University Writing Program
Academic Affairs

Bio

I joined the University Writing Program in 2018 after completing my PhD in Communication Studies at the University of Iowa. My pedagogy centers on questions of racial/social justice, social change, critical media studies, rhetoric, intersectionality, and democratic and civic engagement, all of which is informed by my doctoral training, personal commitments, and scholarship. In my classes, I invite students to challenge their preconceived conceptions of the world by engaging expert and other critical/activist perspectives on the above themes through different modalities of critical thinking, discussion, reading, writing, presentations, reflection, and revision. As such, the readings and texts I assign primarily center the voices and perspectives of BIPOC and other marginalized scholars, authors, and activists as I encourage a classroom space grounded in accountability, humility, empathy, and “rhetorical listening” (Ratcliffe). With these themes and perspectives in mind, students will conduct cross-disciplinary humanities-based research to make informed, critical arguments in written or presentation form while continuously revising their work for improvement and by joining and contributing to academic conversations through integrating credible sources in ethical ways. Together, students and I will consider what it means to live in this unprecedented moment of heightened inequality, inequities, and precarity, mis- and dis-information, intensified restrictions of civil liberties and human rights, and ascendent fascism across the globe… and how one might help bring about a better possible future for all. 
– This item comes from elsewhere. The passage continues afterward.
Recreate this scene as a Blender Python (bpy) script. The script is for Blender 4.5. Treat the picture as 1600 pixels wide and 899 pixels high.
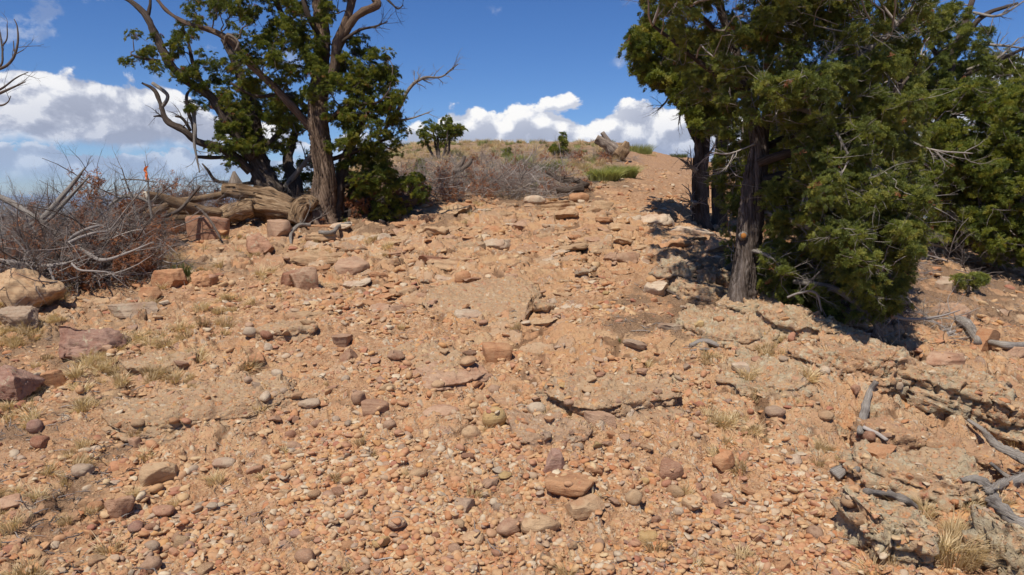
import bpy, math, random
import numpy as np
from mathutils import Vector, Matrix, Euler

for o in list(bpy.data.objects):
    bpy.data.objects.remove(o)
SC = bpy.context.scene
COL = SC.collection
R = math.radians

# ---------------------------------------------------------------- camera, sky, sun, exposure
FPX, PITCH, CZ = 1155.0, R(6.9), 1.6
cam = bpy.data.objects.new('camera', bpy.data.cameras.new('camera'))
COL.objects.link(cam)
cam.location = (0, 0, CZ)
cam.rotation_euler = (math.pi/2 - PITCH, 0, 0)
cam.data.sensor_width = 36.0
cam.data.lens = 36.0*FPX/1600.0
cam.data.clip_start = 0.05
cam.data.clip_end = 120000
SC.camera = cam
SC.view_settings.view_transform = 'Standard'
SC.view_settings.look = 'None'
SC.view_settings.gamma = 1
SC.view_settings.use_curve_mapping = False
SC.view_settings.exposure = 0.0
SUN_TO = Vector((-0.22, -0.44, 0.87)).normalized()      # direction towards the sun
SUN_EL = math.asin(SUN_TO.z)
SUN_AZ = math.atan2(SUN_TO.x, SUN_TO.y)
sun = bpy.data.objects.new('sun', bpy.data.lights.new('sun', 'SUN'))
COL.objects.link(sun)
sun.location = (0, 0, 20)
sun.rotation_euler = SUN_TO.to_track_quat('Z', 'Y').to_euler()
sun.data.energy = 5.0
sun.data.angle = R(0.53)
sun.data.color = (1.0, 0.955, 0.88)
try:
    SC.cycles.max_bounces = 6
    SC.cycles.diffuse_bounces = 3
    SC.cycles.transmission_bounces = 3
    SC.cycles.transparent_max_bounces = 4
except Exception:
    pass


class NT:
    """small helper for wiring node trees"""
    def __init__(s, tree): s.t = tree; s.n = tree.nodes; s.l = tree.links
    def add(s, typ, ins=None, **kw):
        n = s.n.new(typ)
        for k, v in kw.items(): setattr(n, k, v)
        for k, v in (ins or {}).items():
            sock = n.inputs[k]
            if isinstance(v, bpy.types.NodeSocket): s.l.new(v, sock)
            else: sock.default_value = v
        return n
    def math(s, op, a, b=None, c=None, clamp=False):
        n = s.n.new('ShaderNodeMath'); n.operation = op; n.use_clamp = clamp
        for i, v in enumerate((a, b, c)):
            if v is None: continue
            if isinstance(v, bpy.types.NodeSocket): s.l.new(v, n.inputs[i])
            else: n.inputs[i].default_value = v
        return n.outputs[0]
    def mix(s, f, a, b, blend='MIX'):
        n = s.n.new('ShaderNodeMix'); n.data_type = 'RGBA'; n.blend_type = blend
        for i, v in ((0, f), (6, a), (7, b)):
            if isinstance(v, bpy.types.NodeSocket): s.l.new(v, n.inputs[i])
            else: n.inputs[i].default_value = (v if i == 0 or len(v) == 4 else (*v, 1))
        return n.outputs[2]
    def ramp(s, f, stops, interp='LINEAR'):
        n = s.n.new('ShaderNodeValToRGB'); s.l.new(f, n.inputs[0]); cr = n.color_ramp; cr.interpolation = interp
        while len(cr.elements) < len(stops): cr.elements.new(0.5)
        for e, (p, c) in zip(cr.elements, stops):
            e.position = p
        for e, (p, c) in zip(cr.elements, stops):
            e.color = (*c, 1) if not isinstance(c, (int, float)) else (c, c, c, 1)
        return n.outputs[0]
    def noise(s, vec, scale, detail=6, rough=0.55, dist=0.0, out=0):
        n = s.n.new('ShaderNodeTexNoise')
        if vec is not None: s.l.new(vec, n.inputs['Vector'])
        n.inputs['Scale'].default_value = scale; n.inputs['Detail'].default_value = detail
        n.inputs['Roughness'].default_value = rough; n.inputs['Distortion'].default_value = dist
        return n.outputs[out]
    def maprange(s, v, a, b, c=0.0, d=1.0, smooth=True):
        n = s.n.new('ShaderNodeMapRange'); n.interpolation_type = 'SMOOTHSTEP' if smooth else 'LINEAR'
        s.l.new(v, n.inputs[0])
        for i, x in ((1, a), (2, b), (3, c), (4, d)):
            if isinstance(x, bpy.types.NodeSocket): s.l.new(x, n.inputs[i])
            else: n.inputs[i].default_value = x
        return n.outputs[0]


def make_world():
    w = bpy.data.worlds.new("World"); SC.world = w; w.use_nodes = True
    T = NT(w.node_tree); T.n.clear()
    sky = T.add('ShaderNodeTexSky', sky_type='NISHITA', sun_disc=False)
    sky.sun_elevation = SUN_EL
    sky.sun_rotation = SUN_AZ
    sky.altitude = 1800; sky.air_density = 1.0; sky.dust_density = 0.6; sky.ozone_density = 2.2
    skyc = T.mix(1.0, T.add('ShaderNodeHueSaturation', {'Saturation': 1.20, 'Value': 0.88, 'Color': sky.outputs[0]}).outputs[0], (0.80, 0.93, 1.22), 'MULTIPLY')
    geo = T.add('ShaderNodeNewGeometry')
    inc = T.add('ShaderNodeVectorMath', {0: geo.outputs['Incoming']}, operation='SCALE'); inc.inputs[3].default_value = -1
    tc = T.add('ShaderNodeTexCoord')
    d = tc.outputs['Generated']
    sp = T.add('ShaderNodeSeparateXYZ', {0: d})
    az = T.math('ARCTAN2', sp.outputs[0], sp.outputs[1])                  # 0 ahead, + to the right
    el = T.math('MULTIPLY', T.math('ARCSINE', sp.outputs[2]), 180/math.pi)
    azn = T.math('ADD', T.math('DIVIDE', az, 2*math.pi), 0.5)             # 0..1
    def A(u): return 0.5 + math.atan((u-800)/FPX)/(2*math.pi)
    def E(v): return math.degrees(math.atan((449.5-v)/FPX)) - 6.9
    # skyline of the cloud bank: azimuth -> top elevation in degrees
    prof = [(0.0, 6), (0.12, 8), (0.25, 9), (0.36, 9.5), (A(0), E(112)), (A(60), E(118)), (A(200), E(130)), (A(270), E(128)), (A(420), E(165)),
            (A(560), E(205)), (A(625), E(188)), (A(660), E(175)), (A(735), E(156)), (A(820), E(148)), (A(895), E(160)),
            (A(935), E(178)), (A(965), E(150)), (A(1000), E(134)), (A(1050), E(147)), (A(1200), E(170)), (A(1400), E(150)),
            (A(1600), E(85)), (0.70, 10), (0.82, 5), (0.92, 8), (1.0, 6)]
    top = T.math('MULTIPLY', T.ramp(azn, [(p, max(t-.5, 0)/20) for p, t in prof]), 20)
    # cloud noise lives in direction space, stretched a little sideways
    mp = T.add('ShaderNodeMapping', {'Vector': d, 'Scale': (1, 1, 1.35)}).outputs[0]
    sh = T.add('ShaderNodeVectorMath', {0: mp, 1: (-0.010, -0.002, 0.018)}, operation='ADD').outputs[0]
    def field(v):
        n1 = T.noise(v, 9.0, 12, 0.60, 0.2)
        vo = T.add('ShaderNodeTexVoronoi', {'Vector': T.add('ShaderNodeVectorMath', {0: v, 1: T.add('ShaderNodeVectorMath', {0: T.noise(v, 14, 4, .5, 0, 1), 1: (.05, .05, .05)}, operation='MULTIPLY').outputs[0]}, operation='ADD').outputs[0], 'Scale': 24.0, 'Smoothness': 0.45}, feature='SMOOTH_F1')
        return T.math('ADD', n1, T.math('MULTIPLY', T.math('SUBTRACT', 0.45, vo.outputs['Distance']), 0.34))
    f0, f1 = field(mp), field(sh)
    # how far below the top of the bank we are, in degrees
    below = T.math('SUBTRACT', top, el)
    dens = T.math('ADD', T.math('MULTIPLY', below, 0.42), T.math('MULTIPLY', T.math('SUBTRACT', f0, 0.55), 2.6))
    cov = T.maprange(dens, 0.0, 0.15)
    # a gap of blue between the main bank and a lower, farther row (only on the left of the road)
    low = T.maprange(T.math('ADD', el, T.math('MULTIPLY', T.math('SUBTRACT', T.noise(mp, 7, 6), .5), 5.0)), 3.3, 4.2)
    rowtop = T.math('ADD', 3.3, T.math('MULTIPLY', T.math('SUBTRACT', T.noise(T.add('ShaderNodeVectorMath', {0: mp, 1: (7, 3, 1)}, operation='ADD').outputs[0], 11, 7, .6), .5), 5.5))
    row = T.math('MULTIPLY', T.maprange(T.math('SUBTRACT', rowtop, el), 0.0, 0.25), T.maprange(el, 0.2, 2.2))
    leftm = T.maprange(azn, A(420), A(640), 1.0, 0.0)
    covl = T.math('MAXIMUM', T.math('MULTIPLY', cov, low), T.math('MULTIPLY', row, 0.85))
    cover = T.add('ShaderNodeMix', {0: leftm, 2: cov, 3: covl}).outputs[0]
    # two small wisps of high cloud
    wn = T.math('ADD', T.noise(mp, 16, 7, .6), T.math('MULTIPLY', T.noise(mp, 3.1, 1), 0.6))
    wisp = T.math('MULTIPLY', T.math('MULTIPLY', T.maprange(wn, 0.93, 1.03), 0.30), T.math('MULTIPLY', T.maprange(el, 7, 9), T.maprange(el, 16, 12)))
    cover = T.math('MAXIMUM', cover, wisp)
    # light: sunlit puffs, grey undersides
    lit = T.math('ADD', T.math('MULTIPLY', T.math('SUBTRACT', f0, f1), 8.5), 0.43, clamp=True)
    edge = T.maprange(below, 4.5, 0.2)
    lum = T.math('ADD', T.math('MULTIPLY', lit, 0.62), T.math('MULTIPLY', edge, 0.42), clamp=True)
    big = T.noise(mp, 5.0, 3, .5)
    lum = T.math('ADD', lum, T.math('MULTIPLY', T.math('SUBTRACT', big, 0.5), 0.9), clamp=True)
    cc = T.ramp(lum, [(0.0, (3.6, 4.0, 5.2)), (0.35, (4.7, 5.1, 6.3)), (0.62, (6.7, 7.0, 7.9)), (0.85, (8.9, 9.0, 9.4)), (1.0, (10.2, 10.1, 10.0))])
    hz = T.maprange(el, 5.5, 0.3, 0.0, 0.60)
    cc = T.mix(hz, cc, (3.7, 5.2, 8.0))
    c = T.mix(cover, skyc, cc)
    bg = T.add('ShaderNodeBackground', {'Color': c, 'Strength': 0.098})
    out = T.add('ShaderNodeOutputWorld'); T.l.new(bg.outputs[0], out.inputs[0])
make_world()

# ---------------------------------------------------------------- noise in numpy
def _hash(ix, iy, iz, seed):
    h = (ix.astype(np.int64)*374761393 + iy.astype(np.int64)*668265263 + iz.astype(np.int64)*2147483647 + seed*974711) & 0xffffffff
    h = ((h ^ (h >> 13))*1274126177) & 0xffffffff
    h = ((h ^ (h >> 15))*2246822519) & 0xffffffff
    return ((h ^ (h >> 16)) & 0xffffff)/float(0xffffff)

def vnoise(x, y, z, seed=0):
    x, y, z = np.broadcast_arrays(x, y, z)
    ix, iy, iz = np.floor(x), np.floor(y), np.floor(z)
    fx, fy, fz = x-ix, y-iy, z-iz
    ux, uy, uz = (f*f*f*(f*(f*6-15)+10) for f in (fx, fy, fz))
    r = 0
    flat = np.all(iz == 0) and np.all(fz == 0)
    for dz in ((0,) if flat else (0, 1)):
        wz = (uz if dz else 1-uz)
        for dy in (0, 1):
            wy = (uy if dy else 1-uy)
            for dx in (0, 1):
                wx = (ux if dx else 1-ux)
                r = r + _hash(ix+dx, iy+dy, iz+dz, seed)*wx*wy*wz
    return r*2-1

def fbm(x, y, z=0.0, octs=4, gain=0.5, seed=0, lac=2.03):
    z = np.asarray(z, float)
    r, a, f = 0, 1.0, 1.0
    for i in range(octs):
        r = r + a*vnoise(x*f, y*f, z*f, seed+i*17)
        a *= gain; f *= lac
    return r

def worley2(x, y, seed):
    """nearest cell in the plane: F1, F2, id, offset to the cell's point"""
    ix, iy = np.floor(x), np.floor(y)
    z0 = np.zeros_like(ix)
    F1 = np.full(x.shape, 9.0); F2 = np.full(x.shape, 9.0)
    ID = np.zeros(x.shape); OX = np.zeros(x.shape); OY = np.zeros(x.shape)
    for dy in (-1, 0, 1):
        for dx in (-1, 0, 1):
            cx, cy = ix+dx, iy+dy
            px = cx + 0.12 + 0.76*_hash(cx, cy, z0, seed); py = cy + 0.12 + 0.76*_hash(cx, cy, z0, seed+1)
            ex, ey = x-px, y-py
            d = np.sqrt(ex*ex+ey*ey)
            near = d < F1
            F2 = np.where(near, F1, np.minimum(F2, d))
            F1 = np.where(near, d, F1)
            ID = np.where(near, _hash(cx, cy, z0, seed+2), ID)
            OX = np.where(near, ex, OX); OY = np.where(near, ey, OY)
    return F1, F2, ID, OX, OY

def sstep(x, a, b):
    t = np.clip((x-a)/(b-a), 0, 1)
    return t*t*(3-2*t)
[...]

Matthew Houdek is a transdisciplinary communication studies critic and theorist whose research and teaching interests include Black studies, rhetorical studies, breathing and suffocation, Black feminist and WoC theory/thought, whiteness studies, temporality, memory studies, critical media studies, intertextuality, abolition, critical university studies, writing studies, epistemologies of the south, decoloniality, political ontology, and more. His essays have appeared in such journals as Communication and Critical/Cultural Studies, Quarterly Journal of Speech, Women’s Studies in Communication, Rhetoric, Politics, & Culture, the Journal of International and Intercultural Communication, Rhetoric & Public Affairs, and the Oxford Encyclopedia of Communication, among others. He is currently working on a book project tentatively titled "Black Breath and End of the World: Abolition, Suffocation, and the Democracy to Come." He lives in Rochester with his wife/partner, Holland, who is a metals artist and assistant professor at Nazareth College. 

Select Scholarship

Matthew Houdek, “In the aftertimes, breathe: Rhetorical technologies of suffocation and an abolitionist praxis of (breathing in) relation.” Quarterly Journal of Speech 108, No. 1 (2022): 48-74

Matthew Houdek and Ersula J. Ore, “Cultivating otherwise worlds and breathable futures,” Rhetoric, Politics & Culture 1, No. 1 (2021): 85-95

Matthew Houdek, “Metaphors to live and die by,” Rhetoric & Public Affairs 24, No. 1-2 (2021): 269-290

Matthew Houdek, “Recontextualizing responsibility for justice: The lynching trope, racialized temporalities, and cultivating breathable futures.” Communication and Critical/Cultural Studies 18, No. 2 (2021): 139-162

Matthew Houdek and Kendall R. Phillips, “Rhetoric and the temporal turn: Race, gender, temporalities.” Introduction to the special issue. Women’s Studies in Communication 43, No. 4 (2020): 369-383

Ersula J. Ore and Matthew Houdek, “Lynching in times of suffocation: Toward a spatiotemporal politics of breathing.” Women’s Studies in Communication 43, No. 4 (2020): 443-458

Matthew Houdek, "Racial sedimentation and the common sense of racialized violence: The case of black church burnings." Quarterly Journal of Speech 104No. 3 (2018): 279-306

Matthew Houdek, "The imperative of race for rhetorical studies: Toward divesting from disciplinary and institutionalized whiteness." Introduction to the “Race and Rhetoric” forum. Communication and Critical/Cultural Studies 15, No. 4 (2018): 292-299

Currently Teaching

UWRT-150
3 Credits
Writing Seminar is a three-credit course limited to 19 students per section. The course is designed to develop first-year students’ proficiency in analytical and rhetorical reading and writing, and critical thinking. Students will read, understand, and interpret a variety of non-fiction texts representing different cultural perspectives and/or academic disciplines. These texts are designed to challenge students intellectually and to stimulate their writing for a variety of contexts and purposes. Through inquiry-based assignment sequences, students will develop academic research and literacy practices that will be further strengthened throughout their academic careers. Particular attention will be given to the writing process, including an emphasis on teacher-student conferencing, critical self-assessment, class discussion, peer review, formal and informal writing, research, and revision. Small class size promotes frequent student-instructor and student-student interaction. The course also emphasizes the principles of intellectual property and academic integrity for both current academic and future professional writing.
UWRT-365
3 Credits
Civic engagement describes the different ways individuals and collectives work to identify public concerns, defend or redefine public values, seek to correct historical injustices, and make positive change for the common good or a specific community. In this course, students will gain an understanding of key concepts and vocabulary within interdisciplinary civic engagement and social justice literature, engage a variety of contemporary issues of public concern and the groups that seek to address these issues through different forms of civic engagement, and learn about the role rhetoric plays within these diverse and situated civic contexts. Students will identify a public concern (i.e. homelessness, voting restrictions, health care disparities, environmental racism, economic inequality, the school-to-prison pipeline) they want to learn more about; identify a group or groups seeking to address that issue through practices of civic engagement; and analyze, research, and present on that issue and group through formal and informal writing and public speaking/presentation assignments. Students will learn tools and perspectives in rhetorical analysis and genre awareness, effective writing practices for a college-level humanities course, effective public speaking/presentation skills, and revision and workshopping strategies for both writing and presentation contexts.